Feng Yan’s pictures reveal this part of
emotion. In the empty scene without human presence, the photographer is the
sole spectator waiting for the moment to press the button. The uncertain, hesitant
sentiment prevails the scenes which echoes the photographer’s meaningless
feelings; these weightless pictures drag us into a mood——a context normally
seen without observation thus unable to enter.
Like a seasoned hunter, Feng Yan is
acutely precise about what to shoot & how to shoot. His visual world
exists with a different order that is somewhat blurry and dangly but
enlivened with harmonious tranquility in unity with the past and the
future. The expression leans toward a substantial existence, at once
concrete but casual.
Photography sustains a non-reality, but
rather point to a dishonest relationship with reality. From the second that
actual, substantial light is cast on the film, its independent existence
magically betrays its matrix. The substantial existence—parasitic in our
perception of reality— resurrects itself at the very moment upon the touch
of sight. Sight is part of mentality and perception is connected with
insight.
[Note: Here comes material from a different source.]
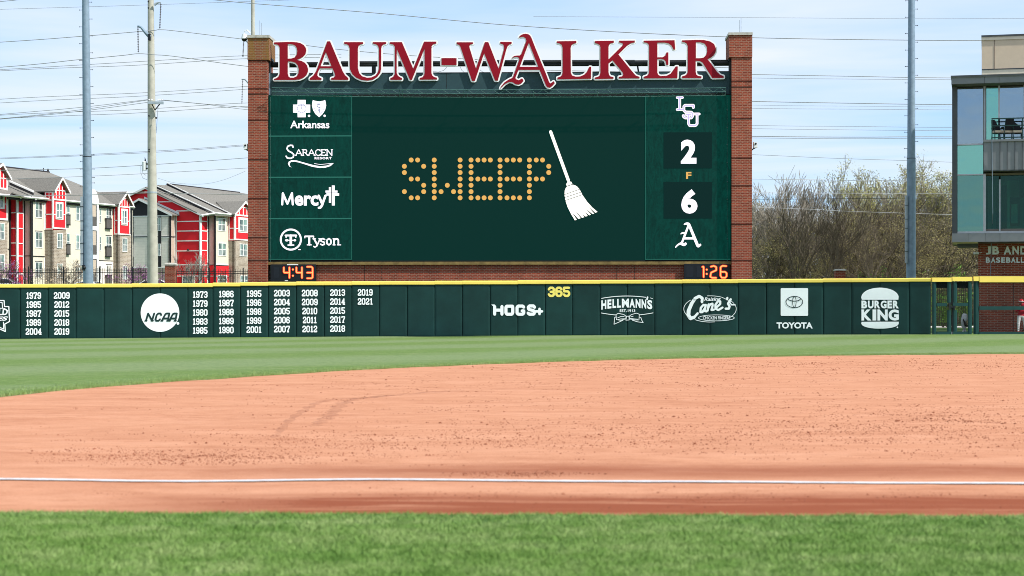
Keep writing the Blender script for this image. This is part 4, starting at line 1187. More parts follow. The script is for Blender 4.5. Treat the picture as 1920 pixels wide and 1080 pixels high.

We can’t really see what fails to enlighten us. We see what we choose
to see; perceive what we want to perceive thus building our mental
framework and understanding of the world. Our way of paving the basics of
social anesthetics. What you see is who you are and what your world is all
about.
Feng Yan’s grandest bewilderment &
interest lie in the sense of distance in photography: the reflection on
distance, the distance of reality and psychology. Is there distance of
reality? How to measure psychological distance? His focus on distance gives
his photography a clear sense of notion, making his choice and assessment
unique. Picking the distance between him and his object also unveils the
mood, the aura and the meaning of his work.
The tone of his photography is loose,
drifting, missing, dissolving and meaningless, all but implied a different
mentality and value pursuit. In this world, there are many levels of
realities and different human philosophies; that’s the reason why we share
one world yet living in worlds apart.